Bring the soup to a boil; reduce heat to medium and simmer uncovered 1 hour. Now, we couldn’t figure out any reason to cook it for an hour unless it was to get the flavor of bay into it, and when Kate made it we didn’t have time for that. You really only need to cook it until the vegetables are tender.

Discard the bay leaves, and purée the soup in batches in the blender or food processor. Return to the pot, stir in cream and honey and sour cream. Season with salt and pepper. Rewarm over medium-high heat. Divide among bowls and sprinkle with cilantro.

I forgot to take a picture with the cilantro on top….

I just now noticed that the sour cream was for drizzling over the top of the soup after it is already in the bowls. That would be pretty! But we mixed ours into the soup, and it was very tasty. The sour cream and curry gave the bisque just the right amount of zip, though I suspect that some brands of the curry would add more heat than Thai Kitchen did. If you want something spicy you’ll need to add more curry paste.

Even my husband, who despises squash, liked this soup!

Psalter and Soup

This Advent season I’m participating with other women, organized by Sylvia, in reading the Psalter every day for the 40 days. Our Psalter is divided into 20 groupings each of which is called a kathisma, and every woman will read one per day.

There are more than 40 of us participating so that the whole book of Psalms will be read twice a day. Everyone who perseveres will end up having read the Psalter through twice before Christmas, as well! What a joy it has already been.

I’m also trying to read The Winter Pascha by Fr Thomas Hopko, which has 40 readings about this period in the church year that has similarities to Lent and Pascha. I read two days’ entries and now can’t find the book, so we’ll see how that goes….

We just got a good rain and everything is washed clean, the sky is blue, and the snowball bush is showing its glory.

It’s the season for soup! It’s easy to make a lenten meal in the soup kettle, and today I am putting in three kinds of beans and some winter vegetables.

I don’t often buy parsnips or turnips. When I used to read Down, Down the Mountain by Ellis Credle to my children, the vegetables the characters are so fond of must have seemed as exotic as boys and girls riding barefoot for lack of shoes to wear.

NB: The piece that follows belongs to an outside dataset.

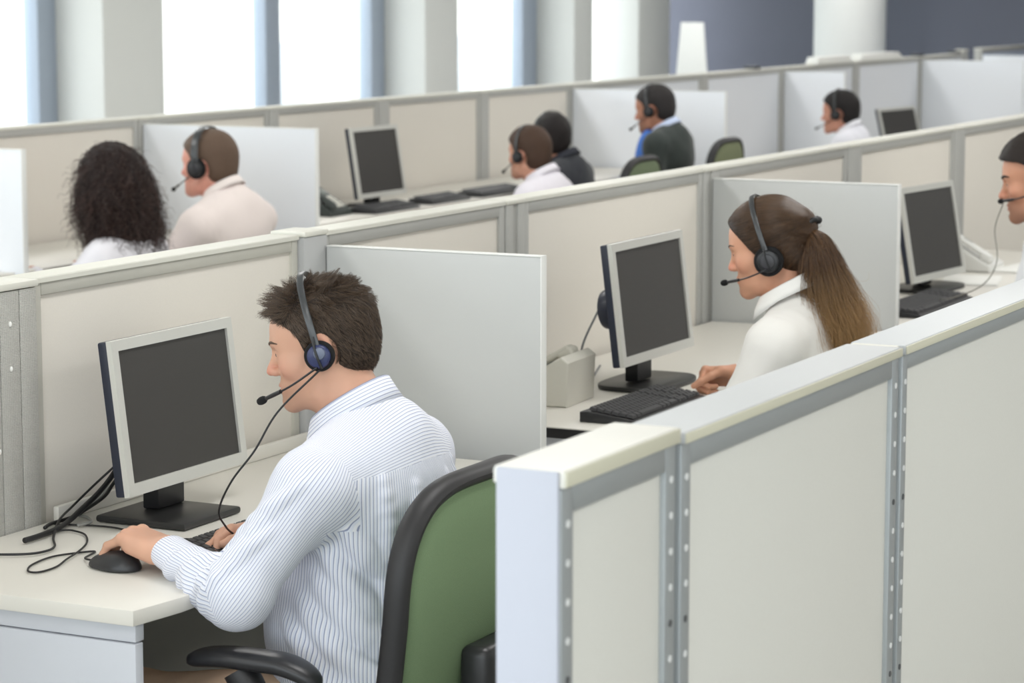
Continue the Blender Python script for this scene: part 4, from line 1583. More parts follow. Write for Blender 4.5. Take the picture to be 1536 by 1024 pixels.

In the story, the mountain children carry a bagful of turnips down to the town, turnips they themselves planted and tended lovingly, in hopes of selling them for enough money to buy shoes. But everyone they meet along the way is hungering and thirsting for just such a delicacy, and when they arrive in town they discover that only one turnip is left in the bag.
 I’m afraid that after my first 15 years of family cooking, with its centerpieces of lentil soup and bread, I might have inadvertently started cultivating a taste in my family for fancier food. Fast periods are a good opportunity to repent and reform.
 But this plain food tastes pretty fancy after all.

Cherry Tomato Soup


Mr. Glad and I have been eating bowls and bowls of cherry tomato salad, but are inundated with many more of the tiny love apples than we can consume fresh.

So I was quite pleased to read that another blogger had made soup from hers. Well, of course! I make soup from everything, so I don’t know why I hadn’t thought of that myself.

 

 

I got right to work and sautéed one onion and several large cloves of garlic in about 1/4 cup of olive oil.

Then I added to the 6-quart pot this many tomatoes…hmm…would that be about 4 quarts? I cut the long, larger tomatoes in two. Chopped up a few sprigs of basil, added about a teaspoon of salt and a few grindings of black pepper.

Cooked it all very slowly with the lid on, and after 20 minutes my soup looked like this.
I thought it would be nice if it were mostly creamy, with a few chunks, so I transferred about two cupfuls to a bowl, and then puréed the rest in the blender and added it to the bowl as well.


My batch made nearly 3 quarts, I think. My original plan was that it would be a soup base, but I tasted it, and it is perfect the way it is! Very sweet and lots of tomato flavor. Still, I’m not promising I won’t add a little “good cream,” as M.F.K. Fisher would probably recommend. I’m putting it in the freezer for more wintry days.

As soon as I finished this easy project, I saw that yet another blogger was showing how to make slow-roasted cherry tomatoes. Now I know just what to do with tomorrow’s pickings.

Egg Lemon Soup


I’ve been cooking some old favorites today. One of them is Egg Lemon Soup. I got my recipe from a Greek cookbook decades ago, so I stick by it, though I’ve seen other methods and ingredients for making this soup. I’m sure every Greek lady has her own version, as well.

GREEK EGG LEMON SOUP

1 1/2 quarts chicken stock

juice of 1-2 lemons (I always use 2)

1/4 teaspoon summer savory (If you don’t have this, use oregano. I think the savory is a relative of oregano). I used dried, but fresh would be lovely and leave you something to garnish with.

4 eggs, beaten

1 cup cooked rice
(If you don’t have this, cook 1/2 cup raw rice in the stock until tender, and then the rice will just be in there from the beginning.)

Heat the stock to almost boiling, with the herb. Beat the eggs and quickly whisk in the lemon juice. You can add some of the zest if you want. While beating briskly, add a cup or two of the broth to the egg mixture. Then add it back into the pot, along with the rice. Keep it from boiling, or it may curdle. Serve.

A bit of fresh chopped parsley would be perfect for scattering on top of this soup, but I couldn’t find one leaf of it in the garden.

So…it’s too cool a climate here to be able to eat outdoors very often, but the flip side of that is, we get to eat soup all summer long!